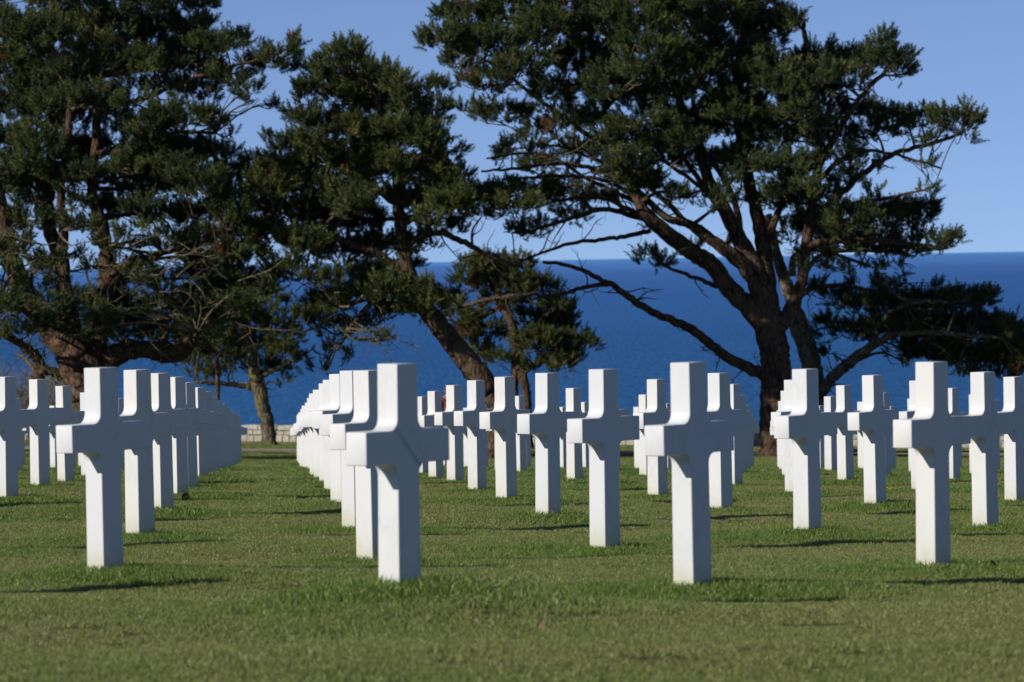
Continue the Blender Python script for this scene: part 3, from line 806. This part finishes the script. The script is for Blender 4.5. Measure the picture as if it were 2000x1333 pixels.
# --- second pine right behind it, with the low bough hanging over the right
T6L = [
 ([(1597, 885, 13), (1594, 830, 14), (1596, 790, 16), (1592, 740, 19), (1580, 690, 20), (1562, 640, 19), (1548, 590, 14), (1530, 540, 12), (1515, 490, 10), (1500, 420, 8)], .5),
 ([(1604, 770, 11), (1622, 742, 11), (1660, 708, 11), (1700, 678, 9), (1745, 655, 7), (1810, 650, 5), (1880, 655, 4), (1950, 660, 3)], -1.5),
 ([(1700, 678, 7), (1730, 620, 5), (1790, 590, 4), (1850, 590, 3)], -2),
 ([(1556, 630, 9), (1562, 580, 7), (1600, 560, 5), (1660, 560, 4), (1730, 575, 3)], .8),
 ([(1548, 540, 8), (1552, 500, 6), (1600, 490, 4), (1700, 520, 3)], .6),
]
T6P = [
 (1640, 585, 45, 20, .7), (1690, 600, 45, 24, .8), (1750, 590, 45, 26, .9), (1810, 595, 48, 22, 1.0), (1870, 590, 42, 22, 1.1), (1920, 590, 28, 20, 1.1), (1930, 572, 14, 14, 1), (1620, 640, 35, 22, .7), (1670, 650, 40, 20, .8),
 (1720, 640, 50, 24, 1.2), (1780, 640, 55, 28, 1.3), (1850, 645, 55, 30, 1.5), (1915, 645, 45, 30, 1.5), (1965, 650, 40, 28, 1.4), (1990, 675, 36, 24, 1.3), (1820, 685, 55, 26, 1.4), (1890, 695, 55, 26, 1.4), (1950, 700, 50, 24, 1.3), (2010, 715, 40, 22, 1.2),
 (1760, 680, 45, 14, .5), (1770, 710, 30, 10, .35), (1870, 730, 40, 10, .5), (1940, 735, 50, 12, .6), (2050, 690, 50, 40, 1.2), (1700, 560, 50, 14, .4), (1780, 555, 50, 12, .35), (1625, 690, 18, 10, .5), (1590, 560, 24, 18, .5),
]
pine('leaning_pine', (1597, 885), 116, T6L, T6P, 'slimmer pine behind the huge forked one, its low bough hanging over the right edge', bark=BARK_GREY, depth=1.4, dead=30, thin=1.5, tangle=(18, 1600, 1850, 520, 680, -1.8, -.2))

# --- middle pine with the leaning trunk
T2L = [
 ([(972, 890, 24), (968, 830, 22), (960, 780, 22), (940, 740, 23), (905, 695, 22), (870, 650, 20), (842, 615, 19), (815, 570, 15), (798, 530, 13), (788, 480, 12), (780, 420, 12), (776, 360, 11), (768, 300, 9), (745, 220, 7), (710, 150, 5)], 0),
 ([(800, 540, 9), (740, 500, 8), (670, 470, 7), (600, 450, 6), (540, 440, 4)], -.8),
 ([(780, 400, 8), (720, 360, 6), (650, 320, 5), (600, 270, 4)], .6),
 ([(776, 370, 8), (820, 310, 6), (850, 260, 4)], -.6),
 ([(788, 480, 8), (850, 455, 6), (900, 470, 6), (950, 498, 4.5), (1010, 520, 3)], .3),
 ([(842, 615, 7), (790, 600, 6), (720, 585, 5), (660, 600, 4)], -1.0),
 ([(850, 625, 6), (900, 600, 4), (960, 585, 4), (1020, 575, 3)], -.6),
 ([(800, 540, 8), (760, 560, 7), (700, 620, 4), (660, 680, 2.5)], -1.2),
 ([(784, 440, 7), (860, 400, 6), (940, 390, 4), (1040, 400, 3)], .2),
]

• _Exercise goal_
Go through the listing above and write it out again exactly, dropping the pictures.

• _Response below_
Continue the Blender Python script for this scene: part 3, from line 806. This part finishes the script. The script is for Blender 4.5. Measure the picture as if it were 2000x1333 pixels.
# --- second pine right behind it, with the low bough hanging over the right
T6L = [
 ([(1597, 885, 13), (1594, 830, 14), (1596, 790, 16), (1592, 740, 19), (1580, 690, 20), (1562, 640, 19), (1548, 590, 14), (1530, 540, 12), (1515, 490, 10), (1500, 420, 8)], .5),
 ([(1604, 770, 11), (1622, 742, 11), (1660, 708, 11), (1700, 678, 9), (1745, 655, 7), (1810, 650, 5), (1880, 655, 4), (1950, 660, 3)], -1.5),
 ([(1700, 678, 7), (1730, 620, 5), (1790, 590, 4), (1850, 590, 3)], -2),
 ([(1556, 630, 9), (1562, 580, 7), (1600, 560, 5), (1660, 560, 4), (1730, 575, 3)], .8),
 ([(1548, 540, 8), (1552, 500, 6), (1600, 490, 4), (1700, 520, 3)], .6),
]
T6P = [
 (1640, 585, 45, 20, .7), (1690, 600, 45, 24, .8), (1750, 590, 45, 26, .9), (1810, 595, 48, 22, 1.0), (1870, 590, 42, 22, 1.1), (1920, 590, 28, 20, 1.1), (1930, 572, 14, 14, 1), (1620, 640, 35, 22, .7), (1670, 650, 40, 20, .8),
 (1720, 640, 50, 24, 1.2), (1780, 640, 55, 28, 1.3), (1850, 645, 55, 30, 1.5), (1915, 645, 45, 30, 1.5), (1965, 650, 40, 28, 1.4), (1990, 675, 36, 24, 1.3), (1820, 685, 55, 26, 1.4), (1890, 695, 55, 26, 1.4), (1950, 700, 50, 24, 1.3), (2010, 715, 40, 22, 1.2),
 (1760, 680, 45, 14, .5), (1770, 710, 30, 10, .35), (1870, 730, 40, 10, .5), (1940, 735, 50, 12, .6), (2050, 690, 50, 40, 1.2), (1700, 560, 50, 14, .4), (1780, 555, 50, 12, .35), (1625, 690, 18, 10, .5), (1590, 560, 24, 18, .5),
]
pine('leaning_pine', (1597, 885), 116, T6L, T6P, 'slimmer pine behind the huge forked one, its low bough hanging over the right edge', bark=BARK_GREY, depth=1.4, dead=30, thin=1.5, tangle=(18, 1600, 1850, 520, 680, -1.8, -.2))

# --- middle pine with the leaning trunk
T2L = [
 ([(972, 890, 24), (968, 830, 22), (960, 780, 22), (940, 740, 23), (905, 695, 22), (870, 650, 20), (842, 615, 19), (815, 570, 15), (798, 530, 13), (788, 480, 12), (780, 420, 12), (776, 360, 11), (768, 300, 9), (745, 220, 7), (710, 150, 5)], 0),
 ([(800, 540, 9), (740, 500, 8), (670, 470, 7), (600, 450, 6), (540, 440, 4)], -.8),
 ([(780, 400, 8), (720, 360, 6), (650, 320, 5), (600, 270, 4)], .6),
 ([(776, 370, 8), (820, 310, 6), (850, 260, 4)], -.6),
 ([(788, 480, 8), (850, 455, 6), (900, 470, 6), (950, 498, 4.5), (1010, 520, 3)], .3),
 ([(842, 615, 7), (790, 600, 6), (720, 585, 5), (660, 600, 4)], -1.0),
 ([(850, 625, 6), (900, 600, 4), (960, 585, 4), (1020, 575, 3)], -.6),
 ([(800, 540, 8), (760, 560, 7), (700, 620, 4), (660, 680, 2.5)], -1.2),
 ([(784, 440, 7), (860, 400, 6), (940, 390, 4), (1040, 400, 3)], .2),
]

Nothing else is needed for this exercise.